About 28 volunteers from the First Presbyterian Church of Hilton Head Island and St. Andrew By-the-Sea United Methodist Church worked six days a week, over three months in the parking lot behind First Presbyterian to build the home.

Davis' is the third transportable house built by the two churches. David Tolbert Jr., 76, of Ridgeland and Rosa Lee Middleton, 95, of Burton, were the first recipients of the other two homes.

Church volunteers will bring the finished home to Davis' current lot in Beaufort and remove her run-down trailer.

Each home, constructed to house one or two people, costs about $40,000 to build and transport. The homes are rent-free and belong to the Methodist center.

Funding for the homes is provided by Beaufort County, both churches and the Hilton Head Island Association of Realtors.

When a resident dies or moves, the home is refurbished and moved to help someone else.

Davis' 696-square-feet, light gray home includes two bedrooms, a bathroom with a handicapped-accessible shower stall, living room, kitchen and front and back porches. The mobile home also is outfitted with a microwave, washer, dryer and refrigerator.

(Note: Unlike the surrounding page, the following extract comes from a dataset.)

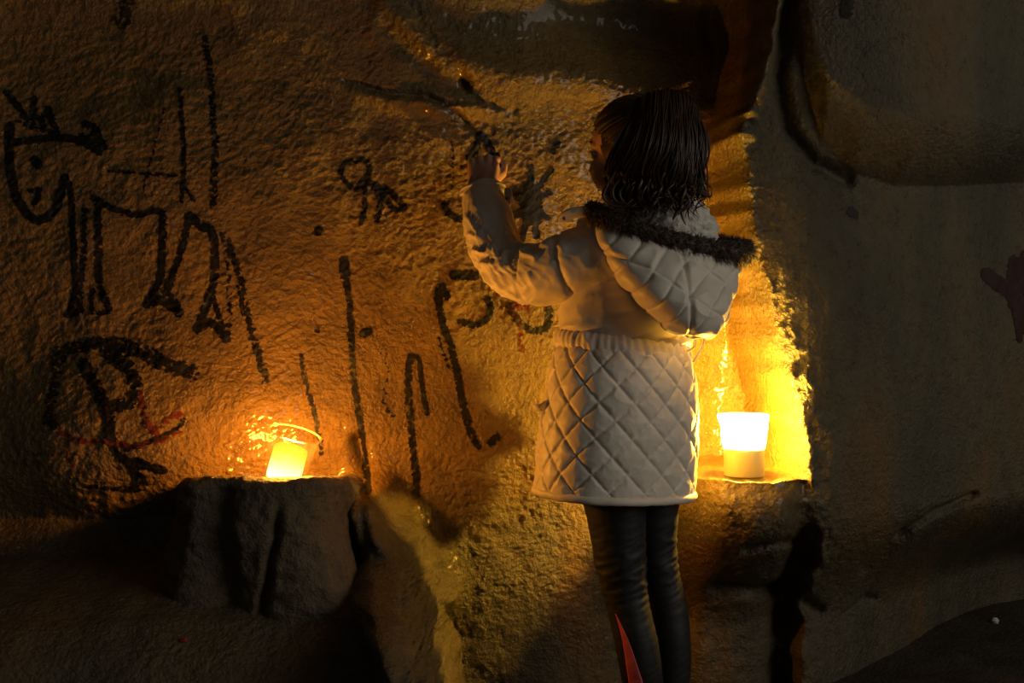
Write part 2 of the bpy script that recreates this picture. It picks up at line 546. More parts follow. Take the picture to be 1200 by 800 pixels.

Jim Fisher, a volunteer from St. Andrew's who has built with Habitat for Humanity for the past 10 years, was the construction manager on the project.

"We started in late August so we could finish by Christmas," said Fisher. "Everything but the floor is volunteered labor."

Davis said she contacted organizers about the program after she saw an ad in the newspaper. Through tears, the grandmother of six thanked the volunteers and parishioners.

Hagood added: "If you do good, good will come to you. It just comes back around."